I don't know Garretmander, maybe. Space is vast, right? I'm thinking it becomes a question of pointing the starship sensors at the right hex. It's a little fudgey because hexes don't represent a specific distance, except to say they can fit a starship and a starship is bigger than a person in a suit. So if I point the sensors at a couple of hexes and guess correctly I'd detect the floating person. If my floating airlock victim can see the station from which they were shoved, the verbal communication could help the folks in the starship narrow it down.
But I don't see anything in the rules that state armor comes equipped with homing beacons the way it says they all come equipped with environmental protections.
*makes notes for equipment section of new book*

Wingblaze |

Agreed generally - there's no explicit rule.
If you are in a *stable* orbit, and your friends are in the ship, they can retrieve you.

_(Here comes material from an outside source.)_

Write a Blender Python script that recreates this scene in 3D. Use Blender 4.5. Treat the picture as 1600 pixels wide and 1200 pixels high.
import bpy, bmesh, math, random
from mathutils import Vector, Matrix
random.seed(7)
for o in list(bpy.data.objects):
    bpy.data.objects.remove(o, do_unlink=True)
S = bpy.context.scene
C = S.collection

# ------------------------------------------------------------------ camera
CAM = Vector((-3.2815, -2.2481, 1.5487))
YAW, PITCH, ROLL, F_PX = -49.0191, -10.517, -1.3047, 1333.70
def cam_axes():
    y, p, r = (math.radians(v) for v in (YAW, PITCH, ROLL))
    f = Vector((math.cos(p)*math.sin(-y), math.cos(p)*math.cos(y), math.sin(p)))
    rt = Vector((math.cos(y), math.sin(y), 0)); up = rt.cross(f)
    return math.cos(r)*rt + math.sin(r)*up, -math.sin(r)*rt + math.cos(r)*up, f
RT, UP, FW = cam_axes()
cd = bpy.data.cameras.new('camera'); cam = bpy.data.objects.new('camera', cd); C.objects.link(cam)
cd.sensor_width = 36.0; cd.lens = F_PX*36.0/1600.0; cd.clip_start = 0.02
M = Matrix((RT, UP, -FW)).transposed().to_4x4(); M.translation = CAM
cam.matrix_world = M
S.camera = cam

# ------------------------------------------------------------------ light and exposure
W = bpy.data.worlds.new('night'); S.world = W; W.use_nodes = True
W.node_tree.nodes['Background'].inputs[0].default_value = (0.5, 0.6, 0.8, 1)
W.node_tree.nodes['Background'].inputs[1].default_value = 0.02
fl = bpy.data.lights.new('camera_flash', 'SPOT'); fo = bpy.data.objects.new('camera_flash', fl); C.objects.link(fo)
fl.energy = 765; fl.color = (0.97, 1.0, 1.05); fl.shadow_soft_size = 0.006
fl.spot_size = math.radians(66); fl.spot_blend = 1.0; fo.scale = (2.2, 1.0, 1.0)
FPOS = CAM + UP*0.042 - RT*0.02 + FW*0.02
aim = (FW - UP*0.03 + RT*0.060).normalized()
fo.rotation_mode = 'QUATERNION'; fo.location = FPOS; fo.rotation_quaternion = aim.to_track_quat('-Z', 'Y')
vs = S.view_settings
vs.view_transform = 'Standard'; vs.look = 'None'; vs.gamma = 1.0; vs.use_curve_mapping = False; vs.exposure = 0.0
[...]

At worst there'd be a scanner (science) check just to see how quick it is.
If your orbit is deteriorating and speed is important, then a few rolls might add some tension to the situation.
If they weren't in the immediate area, then I'd see how long your armor/air would last. (24 hrs per battery is it? I forget)
But locating you itself is not a biggy given a ship and no interference.

Metaphysician |
I would add that, if you *don't* have functioning comms on your suit? That makes the situation much grimmer. Your friends had better get a solid sensor lock on you quite quickly, at least enough to get a read on your exact vector. Otherwise, if your much beyond the immediate vicinity? Those sensor checks are going to be against a pretty nasty DC, since a medium humanoid is small and space is very very big.

Ixal |
When you are just pushed out of an airlock of an orbiting station then locating you would be incredibly easy, assuming the others know to look for you and know which station it was.
Unless the pushing out was done by strapping you to a jetpack and fire you off you would not drift all that far from the station in the time you still have air, so your friends would just have to look for any warm object a mile or so around the station.
And detecting warm objects in space is very easy. That might not even require any check.

Bootsie |

Not a rules point, but just a note on orbits: Unless it's a very small planetary object, you'd have to get pushed really really hard to fall out of orbit. As an example, if you were in low earth orbit, (let's say 160km over the surface) and you wanted to decelerate your "friend" to the Karman line (where reentry happens, around 100km), you'd need to decrease their orbital velocity about 375m/s. So you'd have to push them hard enough that they'd accelerate to about 835 miles per hour in about an armslength of distance. They'd be more worried about the whole liquification thing than their eventual crispification on reentry. ;)
For the record, my math may be a bit off. I'm calculating the delta V it'd take to switch orbital altitudes and dividing by 2, assuming that the poor friend won't be circularizing at 100km. KSP, don't fail me now!

Wingblaze |

Agreed. Anyone familiar with KSP (Kerbal Space Program) has realized that being "in orbit" isn't about being high up - it's about moving really really fast. You are falling towards the planet and missing because you're going so fast. To go out of orbit, you have to "slow down" quite a lot so gravity can do its thing without you missing the planet. So If the ship is in orbit and you throw a PC out, you'll all just putter around in orbit. Of course the ship can leave, but the PC won't automatically fall out of orbit.